▶ Problem to work on: Search the listing for "image" and copy every line where it appears.

## BEGIN Data shown

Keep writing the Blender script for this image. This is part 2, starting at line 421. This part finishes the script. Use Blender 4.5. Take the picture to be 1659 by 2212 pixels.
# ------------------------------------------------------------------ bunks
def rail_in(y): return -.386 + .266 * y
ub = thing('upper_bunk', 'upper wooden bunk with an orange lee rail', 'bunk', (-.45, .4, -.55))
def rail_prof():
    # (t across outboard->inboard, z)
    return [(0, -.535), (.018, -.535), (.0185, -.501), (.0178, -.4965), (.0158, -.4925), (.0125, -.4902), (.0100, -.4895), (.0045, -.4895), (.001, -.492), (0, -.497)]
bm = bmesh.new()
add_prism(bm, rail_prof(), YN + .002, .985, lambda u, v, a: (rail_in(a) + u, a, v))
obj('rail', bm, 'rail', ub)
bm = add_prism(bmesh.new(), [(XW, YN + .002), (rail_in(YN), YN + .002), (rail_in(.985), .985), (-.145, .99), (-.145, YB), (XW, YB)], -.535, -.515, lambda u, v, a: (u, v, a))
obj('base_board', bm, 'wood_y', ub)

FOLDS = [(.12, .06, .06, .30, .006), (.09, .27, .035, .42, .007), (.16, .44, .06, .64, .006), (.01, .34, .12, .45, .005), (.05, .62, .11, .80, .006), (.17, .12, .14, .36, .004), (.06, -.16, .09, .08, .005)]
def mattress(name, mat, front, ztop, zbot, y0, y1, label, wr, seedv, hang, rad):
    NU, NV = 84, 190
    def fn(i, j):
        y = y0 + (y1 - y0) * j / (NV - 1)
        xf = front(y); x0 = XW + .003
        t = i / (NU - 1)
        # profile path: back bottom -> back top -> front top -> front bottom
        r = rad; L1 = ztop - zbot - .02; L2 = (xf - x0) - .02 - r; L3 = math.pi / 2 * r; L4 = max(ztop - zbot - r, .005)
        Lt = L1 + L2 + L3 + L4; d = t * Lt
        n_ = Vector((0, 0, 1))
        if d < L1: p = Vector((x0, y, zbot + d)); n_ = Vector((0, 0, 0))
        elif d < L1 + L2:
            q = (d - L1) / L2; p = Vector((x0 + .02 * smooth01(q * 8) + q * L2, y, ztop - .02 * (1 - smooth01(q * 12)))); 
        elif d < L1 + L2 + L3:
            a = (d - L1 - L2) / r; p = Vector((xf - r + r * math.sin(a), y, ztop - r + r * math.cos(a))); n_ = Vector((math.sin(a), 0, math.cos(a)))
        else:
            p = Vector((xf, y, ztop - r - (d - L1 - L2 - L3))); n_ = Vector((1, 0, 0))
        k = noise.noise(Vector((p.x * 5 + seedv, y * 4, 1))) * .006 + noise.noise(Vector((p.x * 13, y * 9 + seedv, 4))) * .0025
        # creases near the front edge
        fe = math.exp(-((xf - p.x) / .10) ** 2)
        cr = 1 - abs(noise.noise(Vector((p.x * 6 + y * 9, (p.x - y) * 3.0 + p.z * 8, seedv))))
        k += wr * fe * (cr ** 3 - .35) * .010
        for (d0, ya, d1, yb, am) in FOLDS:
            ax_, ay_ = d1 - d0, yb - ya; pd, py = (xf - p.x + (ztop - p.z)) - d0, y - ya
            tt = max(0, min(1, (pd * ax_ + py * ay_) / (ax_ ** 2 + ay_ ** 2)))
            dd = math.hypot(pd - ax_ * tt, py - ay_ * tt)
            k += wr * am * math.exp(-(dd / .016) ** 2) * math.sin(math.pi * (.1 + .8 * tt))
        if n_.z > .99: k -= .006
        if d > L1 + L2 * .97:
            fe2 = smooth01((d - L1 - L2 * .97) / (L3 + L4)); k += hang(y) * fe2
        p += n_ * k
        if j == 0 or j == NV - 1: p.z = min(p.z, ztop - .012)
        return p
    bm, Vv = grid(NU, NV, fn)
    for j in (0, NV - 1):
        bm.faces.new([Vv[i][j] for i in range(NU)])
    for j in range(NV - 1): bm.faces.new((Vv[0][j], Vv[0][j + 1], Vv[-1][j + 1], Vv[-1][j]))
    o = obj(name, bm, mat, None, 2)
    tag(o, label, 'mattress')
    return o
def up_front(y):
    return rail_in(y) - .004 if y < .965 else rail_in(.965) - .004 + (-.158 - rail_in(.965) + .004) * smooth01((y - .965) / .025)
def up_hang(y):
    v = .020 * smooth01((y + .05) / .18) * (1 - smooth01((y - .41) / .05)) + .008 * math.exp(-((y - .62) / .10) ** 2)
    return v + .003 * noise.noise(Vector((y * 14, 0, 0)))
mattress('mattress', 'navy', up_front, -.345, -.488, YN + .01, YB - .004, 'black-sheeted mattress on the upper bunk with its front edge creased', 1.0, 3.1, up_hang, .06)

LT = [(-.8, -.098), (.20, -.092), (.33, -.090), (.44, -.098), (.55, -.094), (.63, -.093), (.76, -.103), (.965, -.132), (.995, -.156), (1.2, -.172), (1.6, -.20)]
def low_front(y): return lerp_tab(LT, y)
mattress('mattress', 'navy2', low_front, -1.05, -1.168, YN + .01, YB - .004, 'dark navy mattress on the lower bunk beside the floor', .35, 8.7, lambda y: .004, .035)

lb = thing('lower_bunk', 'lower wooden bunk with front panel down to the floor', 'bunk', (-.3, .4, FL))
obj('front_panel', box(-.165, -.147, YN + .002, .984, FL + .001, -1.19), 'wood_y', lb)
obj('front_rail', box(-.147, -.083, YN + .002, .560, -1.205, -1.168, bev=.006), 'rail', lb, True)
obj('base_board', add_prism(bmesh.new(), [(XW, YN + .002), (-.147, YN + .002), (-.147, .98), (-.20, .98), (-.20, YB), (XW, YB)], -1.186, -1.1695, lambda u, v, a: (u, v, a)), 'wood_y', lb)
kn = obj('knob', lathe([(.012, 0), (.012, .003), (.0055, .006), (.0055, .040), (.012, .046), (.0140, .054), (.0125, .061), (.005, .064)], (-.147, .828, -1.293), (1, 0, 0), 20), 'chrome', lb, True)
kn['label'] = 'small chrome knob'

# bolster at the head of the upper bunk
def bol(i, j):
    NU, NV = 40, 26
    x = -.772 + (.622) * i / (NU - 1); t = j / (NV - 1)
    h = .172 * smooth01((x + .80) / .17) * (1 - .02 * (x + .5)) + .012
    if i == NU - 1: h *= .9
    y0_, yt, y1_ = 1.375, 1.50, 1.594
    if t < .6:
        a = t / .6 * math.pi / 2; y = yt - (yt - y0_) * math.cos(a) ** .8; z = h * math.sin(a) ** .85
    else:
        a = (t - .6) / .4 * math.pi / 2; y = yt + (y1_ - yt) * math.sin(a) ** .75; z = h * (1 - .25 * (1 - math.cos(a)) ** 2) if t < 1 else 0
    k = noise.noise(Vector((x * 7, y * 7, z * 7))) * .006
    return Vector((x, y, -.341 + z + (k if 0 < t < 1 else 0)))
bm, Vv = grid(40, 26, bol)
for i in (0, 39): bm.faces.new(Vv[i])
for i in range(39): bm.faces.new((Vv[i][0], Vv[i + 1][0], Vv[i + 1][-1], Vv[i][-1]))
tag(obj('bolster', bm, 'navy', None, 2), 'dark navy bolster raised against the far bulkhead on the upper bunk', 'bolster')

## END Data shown
## BEGIN Data shown

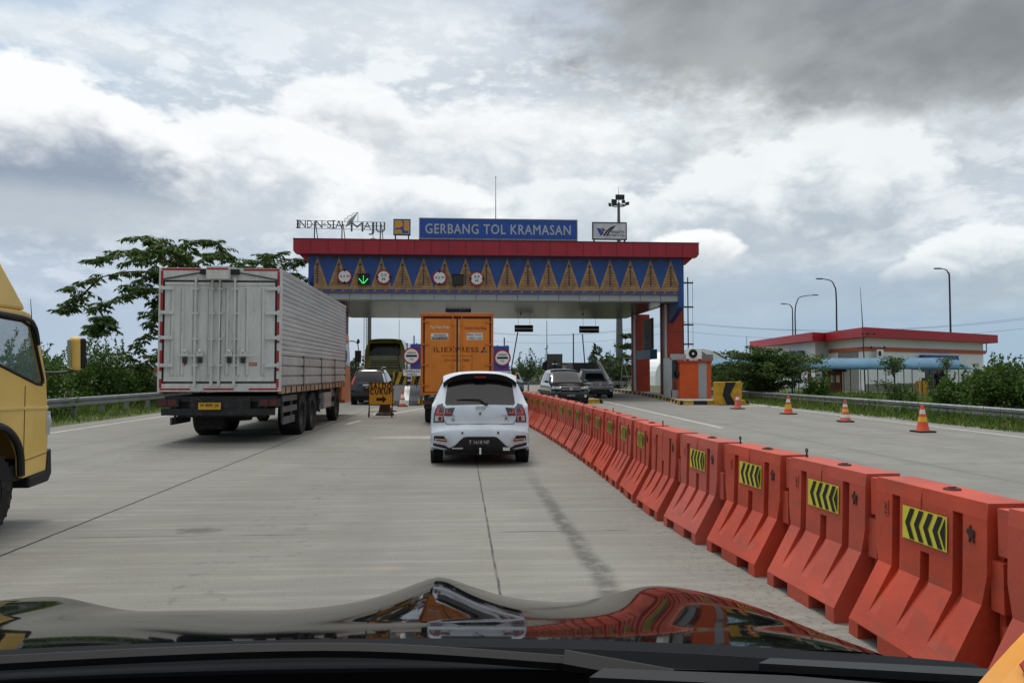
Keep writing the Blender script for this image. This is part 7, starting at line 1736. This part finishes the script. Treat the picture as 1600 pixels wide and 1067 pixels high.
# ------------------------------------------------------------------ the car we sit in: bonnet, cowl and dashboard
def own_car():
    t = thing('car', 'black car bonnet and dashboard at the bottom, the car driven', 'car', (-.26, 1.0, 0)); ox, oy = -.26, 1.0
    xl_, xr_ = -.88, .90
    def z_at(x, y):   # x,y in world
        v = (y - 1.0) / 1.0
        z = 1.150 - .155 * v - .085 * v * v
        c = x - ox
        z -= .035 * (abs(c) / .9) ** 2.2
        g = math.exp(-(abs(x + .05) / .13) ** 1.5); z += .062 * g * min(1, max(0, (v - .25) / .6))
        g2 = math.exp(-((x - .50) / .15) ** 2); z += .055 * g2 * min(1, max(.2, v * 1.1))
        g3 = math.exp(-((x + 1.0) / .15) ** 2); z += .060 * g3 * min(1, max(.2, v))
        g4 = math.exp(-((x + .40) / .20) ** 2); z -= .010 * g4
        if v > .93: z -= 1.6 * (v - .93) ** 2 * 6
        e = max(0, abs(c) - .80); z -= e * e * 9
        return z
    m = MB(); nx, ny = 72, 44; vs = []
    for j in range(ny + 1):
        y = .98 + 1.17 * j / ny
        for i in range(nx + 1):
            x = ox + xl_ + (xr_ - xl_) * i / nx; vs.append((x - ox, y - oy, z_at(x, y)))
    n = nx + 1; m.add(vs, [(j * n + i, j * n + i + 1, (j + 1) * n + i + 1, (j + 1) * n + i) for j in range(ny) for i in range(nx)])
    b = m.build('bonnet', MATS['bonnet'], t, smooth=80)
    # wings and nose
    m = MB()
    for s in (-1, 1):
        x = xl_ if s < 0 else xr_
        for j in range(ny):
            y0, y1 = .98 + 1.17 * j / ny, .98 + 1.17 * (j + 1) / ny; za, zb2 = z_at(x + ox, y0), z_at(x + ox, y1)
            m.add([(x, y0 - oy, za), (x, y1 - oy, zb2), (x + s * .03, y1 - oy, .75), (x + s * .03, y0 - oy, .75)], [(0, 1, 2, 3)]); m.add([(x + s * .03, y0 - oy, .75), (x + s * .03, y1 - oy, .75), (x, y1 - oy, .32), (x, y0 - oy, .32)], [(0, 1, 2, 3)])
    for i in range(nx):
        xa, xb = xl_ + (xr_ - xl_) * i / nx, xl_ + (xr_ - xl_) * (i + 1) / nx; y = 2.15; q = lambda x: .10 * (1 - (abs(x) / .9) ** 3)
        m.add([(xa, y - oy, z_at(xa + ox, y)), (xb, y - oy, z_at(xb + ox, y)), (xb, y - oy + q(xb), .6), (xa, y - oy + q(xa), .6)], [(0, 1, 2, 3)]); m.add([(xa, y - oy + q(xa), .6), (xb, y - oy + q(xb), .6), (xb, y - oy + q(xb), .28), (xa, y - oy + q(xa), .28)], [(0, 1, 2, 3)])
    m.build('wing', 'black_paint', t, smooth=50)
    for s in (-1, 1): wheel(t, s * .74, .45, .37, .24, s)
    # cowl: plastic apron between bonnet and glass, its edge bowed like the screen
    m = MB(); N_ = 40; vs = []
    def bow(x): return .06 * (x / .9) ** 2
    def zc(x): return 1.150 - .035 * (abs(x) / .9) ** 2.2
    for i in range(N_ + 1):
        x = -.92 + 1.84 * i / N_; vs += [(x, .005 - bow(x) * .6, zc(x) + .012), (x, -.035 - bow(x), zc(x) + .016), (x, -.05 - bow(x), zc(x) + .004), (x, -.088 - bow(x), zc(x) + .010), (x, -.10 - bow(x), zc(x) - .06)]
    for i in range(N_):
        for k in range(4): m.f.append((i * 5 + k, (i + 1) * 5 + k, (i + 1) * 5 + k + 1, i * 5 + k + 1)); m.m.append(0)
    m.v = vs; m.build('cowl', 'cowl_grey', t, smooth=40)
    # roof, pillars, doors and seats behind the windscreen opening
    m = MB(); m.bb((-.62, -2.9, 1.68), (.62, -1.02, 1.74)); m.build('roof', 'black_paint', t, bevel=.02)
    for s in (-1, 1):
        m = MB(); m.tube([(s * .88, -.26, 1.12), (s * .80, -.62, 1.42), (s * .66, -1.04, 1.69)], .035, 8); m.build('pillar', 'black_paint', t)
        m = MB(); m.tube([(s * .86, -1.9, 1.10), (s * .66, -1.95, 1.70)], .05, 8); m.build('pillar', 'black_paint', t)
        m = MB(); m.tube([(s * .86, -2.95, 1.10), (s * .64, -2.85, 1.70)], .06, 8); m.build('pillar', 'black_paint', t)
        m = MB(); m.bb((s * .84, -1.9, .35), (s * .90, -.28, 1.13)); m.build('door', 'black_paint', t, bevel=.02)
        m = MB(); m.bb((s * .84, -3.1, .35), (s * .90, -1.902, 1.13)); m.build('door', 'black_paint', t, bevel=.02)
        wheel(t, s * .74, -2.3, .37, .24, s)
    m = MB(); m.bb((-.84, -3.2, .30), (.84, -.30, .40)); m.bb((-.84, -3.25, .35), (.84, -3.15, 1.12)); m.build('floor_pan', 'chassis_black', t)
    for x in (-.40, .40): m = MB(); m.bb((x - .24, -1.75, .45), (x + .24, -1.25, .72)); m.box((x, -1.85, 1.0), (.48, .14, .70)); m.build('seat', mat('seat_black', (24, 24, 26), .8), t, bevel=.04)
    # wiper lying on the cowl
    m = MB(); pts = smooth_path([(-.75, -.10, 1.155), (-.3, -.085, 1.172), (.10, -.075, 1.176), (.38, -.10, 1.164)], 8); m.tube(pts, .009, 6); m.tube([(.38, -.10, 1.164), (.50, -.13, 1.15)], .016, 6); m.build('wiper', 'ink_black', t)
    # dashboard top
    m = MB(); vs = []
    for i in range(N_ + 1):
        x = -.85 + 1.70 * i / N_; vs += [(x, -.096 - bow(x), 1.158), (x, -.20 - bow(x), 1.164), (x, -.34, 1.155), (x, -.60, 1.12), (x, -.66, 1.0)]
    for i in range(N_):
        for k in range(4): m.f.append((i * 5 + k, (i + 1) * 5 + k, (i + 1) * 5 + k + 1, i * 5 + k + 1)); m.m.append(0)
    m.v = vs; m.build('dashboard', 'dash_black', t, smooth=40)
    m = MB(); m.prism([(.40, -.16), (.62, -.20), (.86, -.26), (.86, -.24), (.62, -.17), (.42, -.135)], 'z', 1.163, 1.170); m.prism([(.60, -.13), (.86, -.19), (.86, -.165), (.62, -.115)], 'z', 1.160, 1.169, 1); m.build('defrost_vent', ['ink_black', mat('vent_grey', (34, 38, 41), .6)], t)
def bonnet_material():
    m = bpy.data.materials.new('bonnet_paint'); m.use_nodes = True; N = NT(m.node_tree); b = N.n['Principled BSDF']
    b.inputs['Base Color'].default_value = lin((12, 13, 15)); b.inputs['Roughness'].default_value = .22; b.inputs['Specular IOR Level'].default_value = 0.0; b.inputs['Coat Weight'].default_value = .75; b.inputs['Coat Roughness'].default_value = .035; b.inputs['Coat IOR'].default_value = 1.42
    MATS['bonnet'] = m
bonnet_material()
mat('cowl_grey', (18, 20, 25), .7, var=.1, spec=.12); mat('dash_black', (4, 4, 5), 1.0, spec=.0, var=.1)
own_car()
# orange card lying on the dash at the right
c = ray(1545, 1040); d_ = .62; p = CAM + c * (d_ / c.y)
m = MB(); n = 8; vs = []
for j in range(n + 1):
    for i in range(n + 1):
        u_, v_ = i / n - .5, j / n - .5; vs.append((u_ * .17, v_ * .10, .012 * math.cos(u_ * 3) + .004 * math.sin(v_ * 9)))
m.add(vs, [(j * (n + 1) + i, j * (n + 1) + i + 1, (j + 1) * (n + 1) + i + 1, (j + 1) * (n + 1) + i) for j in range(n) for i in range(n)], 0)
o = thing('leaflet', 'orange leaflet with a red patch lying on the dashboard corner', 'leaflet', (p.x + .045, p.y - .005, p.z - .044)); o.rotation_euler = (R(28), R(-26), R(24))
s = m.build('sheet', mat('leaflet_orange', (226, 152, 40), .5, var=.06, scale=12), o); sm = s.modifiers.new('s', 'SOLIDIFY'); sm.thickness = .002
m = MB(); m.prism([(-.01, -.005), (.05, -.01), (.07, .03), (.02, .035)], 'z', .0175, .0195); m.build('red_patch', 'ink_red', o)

## END Data shown

▶ Exercise result:
Keep writing the Blender script for this image. This is part 2, starting at line 421. This part finishes the script. Use Blender 4.5. Take the picture to be 1659 by 2212 pixels.
Keep writing the Blender script for this image. This is part 7, starting at line 1736. This part finishes the script. Treat the picture as 1600 pixels wide and 1067 pixels high.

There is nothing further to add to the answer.